Data extract:
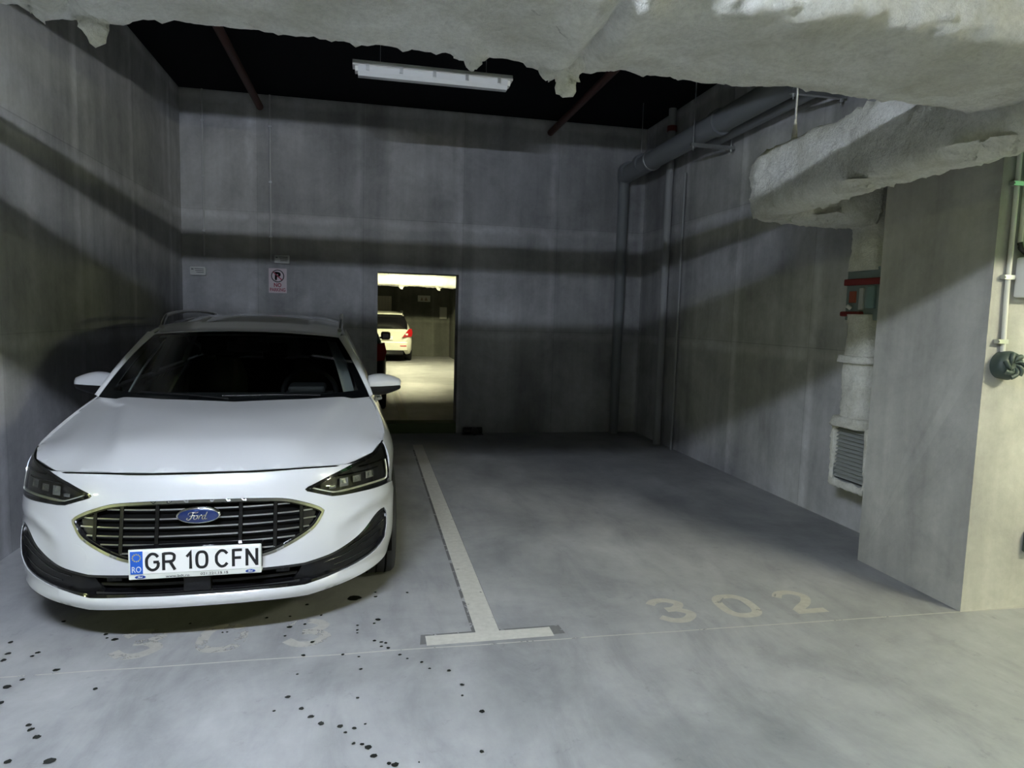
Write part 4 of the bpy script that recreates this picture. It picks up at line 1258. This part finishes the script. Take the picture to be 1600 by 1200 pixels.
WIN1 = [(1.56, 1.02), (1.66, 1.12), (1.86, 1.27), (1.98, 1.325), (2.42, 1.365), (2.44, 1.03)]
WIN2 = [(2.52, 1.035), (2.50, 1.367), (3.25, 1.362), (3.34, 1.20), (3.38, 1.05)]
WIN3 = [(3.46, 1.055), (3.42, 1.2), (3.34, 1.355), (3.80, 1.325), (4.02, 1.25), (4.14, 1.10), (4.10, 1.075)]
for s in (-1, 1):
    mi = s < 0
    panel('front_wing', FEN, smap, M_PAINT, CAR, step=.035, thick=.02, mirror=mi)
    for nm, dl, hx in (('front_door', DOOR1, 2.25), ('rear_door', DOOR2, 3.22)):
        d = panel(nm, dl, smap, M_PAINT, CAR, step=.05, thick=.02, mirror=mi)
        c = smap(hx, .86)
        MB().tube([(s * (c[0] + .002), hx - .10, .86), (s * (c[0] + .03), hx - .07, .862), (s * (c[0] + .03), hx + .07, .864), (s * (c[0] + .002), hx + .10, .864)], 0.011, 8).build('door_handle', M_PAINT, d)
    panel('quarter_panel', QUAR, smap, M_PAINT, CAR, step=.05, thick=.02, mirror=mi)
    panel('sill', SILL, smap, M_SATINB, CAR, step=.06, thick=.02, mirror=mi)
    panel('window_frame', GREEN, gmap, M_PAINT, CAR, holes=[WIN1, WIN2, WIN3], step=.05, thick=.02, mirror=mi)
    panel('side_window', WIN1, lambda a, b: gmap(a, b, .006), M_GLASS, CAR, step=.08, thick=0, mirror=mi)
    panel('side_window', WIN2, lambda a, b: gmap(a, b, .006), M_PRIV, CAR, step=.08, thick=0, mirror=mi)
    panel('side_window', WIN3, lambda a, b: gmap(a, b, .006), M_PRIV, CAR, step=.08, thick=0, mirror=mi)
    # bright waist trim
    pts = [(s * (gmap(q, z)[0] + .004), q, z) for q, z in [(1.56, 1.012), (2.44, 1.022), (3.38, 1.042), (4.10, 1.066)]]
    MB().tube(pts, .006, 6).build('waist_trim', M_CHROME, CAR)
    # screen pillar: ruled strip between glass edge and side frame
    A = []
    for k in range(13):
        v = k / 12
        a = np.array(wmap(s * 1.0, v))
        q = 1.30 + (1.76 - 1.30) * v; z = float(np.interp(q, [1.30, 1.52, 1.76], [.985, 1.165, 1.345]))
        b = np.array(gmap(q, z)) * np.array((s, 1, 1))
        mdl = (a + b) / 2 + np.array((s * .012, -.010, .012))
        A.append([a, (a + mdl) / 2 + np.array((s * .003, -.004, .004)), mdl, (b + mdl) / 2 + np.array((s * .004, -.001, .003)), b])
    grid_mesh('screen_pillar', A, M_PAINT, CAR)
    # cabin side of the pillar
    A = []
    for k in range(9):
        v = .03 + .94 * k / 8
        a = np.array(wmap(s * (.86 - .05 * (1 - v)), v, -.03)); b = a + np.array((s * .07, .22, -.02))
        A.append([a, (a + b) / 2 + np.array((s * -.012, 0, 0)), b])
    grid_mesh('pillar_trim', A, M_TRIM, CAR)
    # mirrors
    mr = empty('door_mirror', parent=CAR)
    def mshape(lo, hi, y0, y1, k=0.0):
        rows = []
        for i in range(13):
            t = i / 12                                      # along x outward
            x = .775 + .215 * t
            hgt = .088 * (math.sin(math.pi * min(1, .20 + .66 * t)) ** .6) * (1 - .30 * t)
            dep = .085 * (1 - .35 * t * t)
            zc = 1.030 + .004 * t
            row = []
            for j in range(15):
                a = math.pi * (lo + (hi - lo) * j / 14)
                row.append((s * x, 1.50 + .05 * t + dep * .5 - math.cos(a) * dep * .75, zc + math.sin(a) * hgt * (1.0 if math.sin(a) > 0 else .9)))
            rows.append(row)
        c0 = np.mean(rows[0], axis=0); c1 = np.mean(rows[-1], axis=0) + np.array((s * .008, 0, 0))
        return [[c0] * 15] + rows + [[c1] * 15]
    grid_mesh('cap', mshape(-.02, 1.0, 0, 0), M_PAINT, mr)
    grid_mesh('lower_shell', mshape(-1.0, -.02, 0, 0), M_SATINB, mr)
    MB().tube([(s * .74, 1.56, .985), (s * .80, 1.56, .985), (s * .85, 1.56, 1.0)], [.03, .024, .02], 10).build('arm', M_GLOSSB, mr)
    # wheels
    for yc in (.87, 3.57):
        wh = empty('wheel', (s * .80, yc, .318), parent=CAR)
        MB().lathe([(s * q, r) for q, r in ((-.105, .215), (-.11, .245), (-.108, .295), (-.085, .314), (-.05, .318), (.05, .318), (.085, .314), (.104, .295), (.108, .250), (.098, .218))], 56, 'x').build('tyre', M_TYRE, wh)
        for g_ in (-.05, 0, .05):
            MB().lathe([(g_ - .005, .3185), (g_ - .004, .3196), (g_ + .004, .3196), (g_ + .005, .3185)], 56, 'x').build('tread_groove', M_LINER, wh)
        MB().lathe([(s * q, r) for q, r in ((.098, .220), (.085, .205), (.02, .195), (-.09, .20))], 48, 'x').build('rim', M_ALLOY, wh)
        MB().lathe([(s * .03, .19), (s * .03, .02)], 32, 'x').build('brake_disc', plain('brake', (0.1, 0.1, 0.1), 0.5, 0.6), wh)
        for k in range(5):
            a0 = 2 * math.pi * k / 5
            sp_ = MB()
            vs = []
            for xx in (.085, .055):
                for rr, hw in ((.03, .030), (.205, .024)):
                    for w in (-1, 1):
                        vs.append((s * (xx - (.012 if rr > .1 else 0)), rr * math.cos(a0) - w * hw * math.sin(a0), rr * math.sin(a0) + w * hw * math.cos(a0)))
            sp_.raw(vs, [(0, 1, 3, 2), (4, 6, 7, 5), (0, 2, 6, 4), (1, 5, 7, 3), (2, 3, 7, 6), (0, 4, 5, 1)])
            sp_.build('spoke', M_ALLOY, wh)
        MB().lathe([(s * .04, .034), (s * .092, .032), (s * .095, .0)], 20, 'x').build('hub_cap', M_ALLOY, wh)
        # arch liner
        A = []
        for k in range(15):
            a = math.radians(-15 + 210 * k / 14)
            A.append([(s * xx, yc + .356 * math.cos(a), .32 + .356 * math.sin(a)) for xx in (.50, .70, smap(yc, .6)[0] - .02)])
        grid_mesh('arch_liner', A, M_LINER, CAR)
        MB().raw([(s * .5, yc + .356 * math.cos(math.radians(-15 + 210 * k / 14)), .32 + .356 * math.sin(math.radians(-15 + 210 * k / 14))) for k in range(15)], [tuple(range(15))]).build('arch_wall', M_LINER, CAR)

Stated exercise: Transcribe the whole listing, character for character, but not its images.

Full output:
Write part 4 of the bpy script that recreates this picture. It picks up at line 1258. This part finishes the script. Take the picture to be 1600 by 1200 pixels.
WIN1 = [(1.56, 1.02), (1.66, 1.12), (1.86, 1.27), (1.98, 1.325), (2.42, 1.365), (2.44, 1.03)]
WIN2 = [(2.52, 1.035), (2.50, 1.367), (3.25, 1.362), (3.34, 1.20), (3.38, 1.05)]
WIN3 = [(3.46, 1.055), (3.42, 1.2), (3.34, 1.355), (3.80, 1.325), (4.02, 1.25), (4.14, 1.10), (4.10, 1.075)]
for s in (-1, 1):
    mi = s < 0
    panel('front_wing', FEN, smap, M_PAINT, CAR, step=.035, thick=.02, mirror=mi)
    for nm, dl, hx in (('front_door', DOOR1, 2.25), ('rear_door', DOOR2, 3.22)):
        d = panel(nm, dl, smap, M_PAINT, CAR, step=.05, thick=.02, mirror=mi)
        c = smap(hx, .86)
        MB().tube([(s * (c[0] + .002), hx - .10, .86), (s * (c[0] + .03), hx - .07, .862), (s * (c[0] + .03), hx + .07, .864), (s * (c[0] + .002), hx + .10, .864)], 0.011, 8).build('door_handle', M_PAINT, d)
    panel('quarter_panel', QUAR, smap, M_PAINT, CAR, step=.05, thick=.02, mirror=mi)
    panel('sill', SILL, smap, M_SATINB, CAR, step=.06, thick=.02, mirror=mi)
    panel('window_frame', GREEN, gmap, M_PAINT, CAR, holes=[WIN1, WIN2, WIN3], step=.05, thick=.02, mirror=mi)
    panel('side_window', WIN1, lambda a, b: gmap(a, b, .006), M_GLASS, CAR, step=.08, thick=0, mirror=mi)
    panel('side_window', WIN2, lambda a, b: gmap(a, b, .006), M_PRIV, CAR, step=.08, thick=0, mirror=mi)
    panel('side_window', WIN3, lambda a, b: gmap(a, b, .006), M_PRIV, CAR, step=.08, thick=0, mirror=mi)
    # bright waist trim
    pts = [(s * (gmap(q, z)[0] + .004), q, z) for q, z in [(1.56, 1.012), (2.44, 1.022), (3.38, 1.042), (4.10, 1.066)]]
    MB().tube(pts, .006, 6).build('waist_trim', M_CHROME, CAR)
    # screen pillar: ruled strip between glass edge and side frame
    A = []
    for k in range(13):
        v = k / 12
        a = np.array(wmap(s * 1.0, v))
        q = 1.30 + (1.76 - 1.30) * v; z = float(np.interp(q, [1.30, 1.52, 1.76], [.985, 1.165, 1.345]))
        b = np.array(gmap(q, z)) * np.array((s, 1, 1))
        mdl = (a + b) / 2 + np.array((s * .012, -.010, .012))
        A.append([a, (a + mdl) / 2 + np.array((s * .003, -.004, .004)), mdl, (b + mdl) / 2 + np.array((s * .004, -.001, .003)), b])
    grid_mesh('screen_pillar', A, M_PAINT, CAR)
    # cabin side of the pillar
    A = []
    for k in range(9):
        v = .03 + .94 * k / 8
        a = np.array(wmap(s * (.86 - .05 * (1 - v)), v, -.03)); b = a + np.array((s * .07, .22, -.02))
        A.append([a, (a + b) / 2 + np.array((s * -.012, 0, 0)), b])
    grid_mesh('pillar_trim', A, M_TRIM, CAR)
    # mirrors
    mr = empty('door_mirror', parent=CAR)
    def mshape(lo, hi, y0, y1, k=0.0):
        rows = []
        for i in range(13):
            t = i / 12                                      # along x outward
            x = .775 + .215 * t
            hgt = .088 * (math.sin(math.pi * min(1, .20 + .66 * t)) ** .6) * (1 - .30 * t)
            dep = .085 * (1 - .35 * t * t)
            zc = 1.030 + .004 * t
            row = []
            for j in range(15):
                a = math.pi * (lo + (hi - lo) * j / 14)
                row.append((s * x, 1.50 + .05 * t + dep * .5 - math.cos(a) * dep * .75, zc + math.sin(a) * hgt * (1.0 if math.sin(a) > 0 else .9)))
            rows.append(row)
        c0 = np.mean(rows[0], axis=0); c1 = np.mean(rows[-1], axis=0) + np.array((s * .008, 0, 0))
        return [[c0] * 15] + rows + [[c1] * 15]
    grid_mesh('cap', mshape(-.02, 1.0, 0, 0), M_PAINT, mr)
    grid_mesh('lower_shell', mshape(-1.0, -.02, 0, 0), M_SATINB, mr)
    MB().tube([(s * .74, 1.56, .985), (s * .80, 1.56, .985), (s * .85, 1.56, 1.0)], [.03, .024, .02], 10).build('arm', M_GLOSSB, mr)
    # wheels
    for yc in (.87, 3.57):
        wh = empty('wheel', (s * .80, yc, .318), parent=CAR)
        MB().lathe([(s * q, r) for q, r in ((-.105, .215), (-.11, .245), (-.108, .295), (-.085, .314), (-.05, .318), (.05, .318), (.085, .314), (.104, .295), (.108, .250), (.098, .218))], 56, 'x').build('tyre', M_TYRE, wh)
        for g_ in (-.05, 0, .05):
            MB().lathe([(g_ - .005, .3185), (g_ - .004, .3196), (g_ + .004, .3196), (g_ + .005, .3185)], 56, 'x').build('tread_groove', M_LINER, wh)
        MB().lathe([(s * q, r) for q, r in ((.098, .220), (.085, .205), (.02, .195), (-.09, .20))], 48, 'x').build('rim', M_ALLOY, wh)
        MB().lathe([(s * .03, .19), (s * .03, .02)], 32, 'x').build('brake_disc', plain('brake', (0.1, 0.1, 0.1), 0.5, 0.6), wh)
        for k in range(5):
            a0 = 2 * math.pi * k / 5
            sp_ = MB()
            vs = []
            for xx in (.085, .055):
                for rr, hw in ((.03, .030), (.205, .024)):
                    for w in (-1, 1):
                        vs.append((s * (xx - (.012 if rr > .1 else 0)), rr * math.cos(a0) - w * hw * math.sin(a0), rr * math.sin(a0) + w * hw * math.cos(a0)))
            sp_.raw(vs, [(0, 1, 3, 2), (4, 6, 7, 5), (0, 2, 6, 4), (1, 5, 7, 3), (2, 3, 7, 6), (0, 4, 5, 1)])
            sp_.build('spoke', M_ALLOY, wh)
        MB().lathe([(s * .04, .034), (s * .092, .032), (s * .095, .0)], 20, 'x').build('hub_cap', M_ALLOY, wh)
        # arch liner
        A = []
        for k in range(15):
            a = math.radians(-15 + 210 * k / 14)
            A.append([(s * xx, yc + .356 * math.cos(a), .32 + .356 * math.sin(a)) for xx in (.50, .70, smap(yc, .6)[0] - .02)])
        grid_mesh('arch_liner', A, M_LINER, CAR)
        MB().raw([(s * .5, yc + .356 * math.cos(math.radians(-15 + 210 * k / 14)), .32 + .356 * math.sin(math.radians(-15 + 210 * k / 14))) for k in range(15)], [tuple(range(15))]).build('arch_wall', M_LINER, CAR)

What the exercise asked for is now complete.